■ **PROVIDED DATA**
* * *
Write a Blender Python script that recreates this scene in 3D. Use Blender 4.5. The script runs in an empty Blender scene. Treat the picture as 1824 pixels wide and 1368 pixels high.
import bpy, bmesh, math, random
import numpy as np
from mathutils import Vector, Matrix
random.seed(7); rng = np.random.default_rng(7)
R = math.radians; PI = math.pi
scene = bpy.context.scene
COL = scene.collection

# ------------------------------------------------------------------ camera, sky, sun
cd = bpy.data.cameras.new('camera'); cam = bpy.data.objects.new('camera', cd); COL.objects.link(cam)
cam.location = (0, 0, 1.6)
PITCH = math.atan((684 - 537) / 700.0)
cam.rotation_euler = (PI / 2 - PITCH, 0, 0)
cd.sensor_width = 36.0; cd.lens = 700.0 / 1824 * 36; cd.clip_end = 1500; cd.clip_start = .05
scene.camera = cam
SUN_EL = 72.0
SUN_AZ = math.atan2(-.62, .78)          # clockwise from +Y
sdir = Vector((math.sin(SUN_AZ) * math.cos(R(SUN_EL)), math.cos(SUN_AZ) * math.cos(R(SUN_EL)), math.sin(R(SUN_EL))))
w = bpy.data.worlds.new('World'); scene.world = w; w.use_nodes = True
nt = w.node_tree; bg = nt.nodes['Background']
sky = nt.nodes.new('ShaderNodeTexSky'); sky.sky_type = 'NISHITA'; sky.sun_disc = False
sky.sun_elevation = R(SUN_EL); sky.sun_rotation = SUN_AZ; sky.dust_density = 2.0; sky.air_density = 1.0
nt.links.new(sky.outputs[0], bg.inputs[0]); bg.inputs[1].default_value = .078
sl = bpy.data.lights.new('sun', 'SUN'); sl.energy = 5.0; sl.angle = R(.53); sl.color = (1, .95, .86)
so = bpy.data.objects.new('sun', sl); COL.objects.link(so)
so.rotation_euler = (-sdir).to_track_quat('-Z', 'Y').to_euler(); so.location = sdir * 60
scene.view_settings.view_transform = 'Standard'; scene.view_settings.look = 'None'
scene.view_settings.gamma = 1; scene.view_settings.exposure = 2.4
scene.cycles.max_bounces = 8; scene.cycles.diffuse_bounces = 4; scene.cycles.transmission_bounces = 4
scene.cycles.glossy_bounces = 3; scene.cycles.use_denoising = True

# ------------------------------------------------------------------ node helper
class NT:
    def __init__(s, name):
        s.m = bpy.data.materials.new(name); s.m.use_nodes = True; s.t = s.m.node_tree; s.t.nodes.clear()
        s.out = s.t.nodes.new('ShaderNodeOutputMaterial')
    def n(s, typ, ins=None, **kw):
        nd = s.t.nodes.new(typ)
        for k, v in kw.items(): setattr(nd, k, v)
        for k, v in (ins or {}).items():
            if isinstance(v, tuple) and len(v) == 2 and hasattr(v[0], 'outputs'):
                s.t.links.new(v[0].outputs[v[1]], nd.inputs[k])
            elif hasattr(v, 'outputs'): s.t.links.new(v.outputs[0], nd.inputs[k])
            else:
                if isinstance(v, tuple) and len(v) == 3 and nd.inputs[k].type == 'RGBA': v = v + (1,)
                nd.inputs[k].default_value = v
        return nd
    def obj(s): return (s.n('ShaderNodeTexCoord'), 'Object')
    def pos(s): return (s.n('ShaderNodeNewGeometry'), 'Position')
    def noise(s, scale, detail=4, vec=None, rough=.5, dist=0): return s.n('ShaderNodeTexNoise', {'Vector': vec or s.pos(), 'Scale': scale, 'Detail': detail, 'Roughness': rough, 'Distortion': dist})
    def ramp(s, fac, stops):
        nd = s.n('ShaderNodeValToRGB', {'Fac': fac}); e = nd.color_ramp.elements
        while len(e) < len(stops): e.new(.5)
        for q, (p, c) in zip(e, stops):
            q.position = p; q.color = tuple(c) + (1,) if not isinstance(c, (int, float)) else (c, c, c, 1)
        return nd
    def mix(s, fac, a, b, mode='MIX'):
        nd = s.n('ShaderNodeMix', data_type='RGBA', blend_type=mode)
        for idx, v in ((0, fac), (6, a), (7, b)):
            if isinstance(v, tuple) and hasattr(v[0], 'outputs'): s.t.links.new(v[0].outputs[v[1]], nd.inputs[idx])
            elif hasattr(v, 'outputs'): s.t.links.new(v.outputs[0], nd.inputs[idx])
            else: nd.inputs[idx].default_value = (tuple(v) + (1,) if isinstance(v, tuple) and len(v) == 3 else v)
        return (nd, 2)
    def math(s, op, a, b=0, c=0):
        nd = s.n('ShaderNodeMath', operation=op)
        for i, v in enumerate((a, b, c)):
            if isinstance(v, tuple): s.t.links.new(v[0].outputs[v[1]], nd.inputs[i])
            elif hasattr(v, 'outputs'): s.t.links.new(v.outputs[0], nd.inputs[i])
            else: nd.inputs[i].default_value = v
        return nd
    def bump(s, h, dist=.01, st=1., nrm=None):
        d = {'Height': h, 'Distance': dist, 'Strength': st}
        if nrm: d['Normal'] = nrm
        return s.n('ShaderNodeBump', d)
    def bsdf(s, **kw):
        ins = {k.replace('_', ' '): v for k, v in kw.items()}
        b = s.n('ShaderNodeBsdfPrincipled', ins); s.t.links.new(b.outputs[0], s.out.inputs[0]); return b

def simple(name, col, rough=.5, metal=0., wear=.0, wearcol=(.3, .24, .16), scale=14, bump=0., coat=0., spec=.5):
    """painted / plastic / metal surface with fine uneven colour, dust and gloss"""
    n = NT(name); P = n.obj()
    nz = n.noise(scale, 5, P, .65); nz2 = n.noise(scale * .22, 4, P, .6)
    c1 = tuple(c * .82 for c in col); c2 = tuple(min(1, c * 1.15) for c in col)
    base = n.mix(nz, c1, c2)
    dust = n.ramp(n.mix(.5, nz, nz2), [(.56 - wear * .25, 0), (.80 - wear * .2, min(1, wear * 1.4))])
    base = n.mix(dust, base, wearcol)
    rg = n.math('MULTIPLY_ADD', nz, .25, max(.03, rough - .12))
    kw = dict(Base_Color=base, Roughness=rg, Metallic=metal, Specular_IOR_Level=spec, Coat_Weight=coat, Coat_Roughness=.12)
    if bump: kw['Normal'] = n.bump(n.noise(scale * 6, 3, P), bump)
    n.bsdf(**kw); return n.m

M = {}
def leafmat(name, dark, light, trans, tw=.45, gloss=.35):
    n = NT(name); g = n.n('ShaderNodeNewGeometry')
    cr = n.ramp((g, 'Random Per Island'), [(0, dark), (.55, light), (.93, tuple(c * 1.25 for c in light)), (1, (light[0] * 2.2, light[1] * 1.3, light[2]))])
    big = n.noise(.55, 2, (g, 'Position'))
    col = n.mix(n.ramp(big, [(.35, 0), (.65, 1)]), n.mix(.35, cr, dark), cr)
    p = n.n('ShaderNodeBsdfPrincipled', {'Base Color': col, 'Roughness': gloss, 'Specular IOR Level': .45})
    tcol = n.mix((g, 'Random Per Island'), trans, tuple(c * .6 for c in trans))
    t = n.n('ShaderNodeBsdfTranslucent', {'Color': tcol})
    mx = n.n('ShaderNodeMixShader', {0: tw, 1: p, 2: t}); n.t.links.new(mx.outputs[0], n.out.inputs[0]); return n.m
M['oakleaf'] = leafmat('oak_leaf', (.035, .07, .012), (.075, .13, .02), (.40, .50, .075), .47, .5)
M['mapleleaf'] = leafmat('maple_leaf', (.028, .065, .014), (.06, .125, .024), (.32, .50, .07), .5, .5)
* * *
Return, please, the lines of the data from the first through the line containing "COL = scene.collection", both kept, exactly as they stand and nothing more.

Write a Blender Python script that recreates this scene in 3D. Use Blender 4.5. The script runs in an empty Blender scene. Treat the picture as 1824 pixels wide and 1368 pixels high.
import bpy, bmesh, math, random
import numpy as np
from mathutils import Vector, Matrix
random.seed(7); rng = np.random.default_rng(7)
R = math.radians; PI = math.pi
scene = bpy.context.scene
COL = scene.collection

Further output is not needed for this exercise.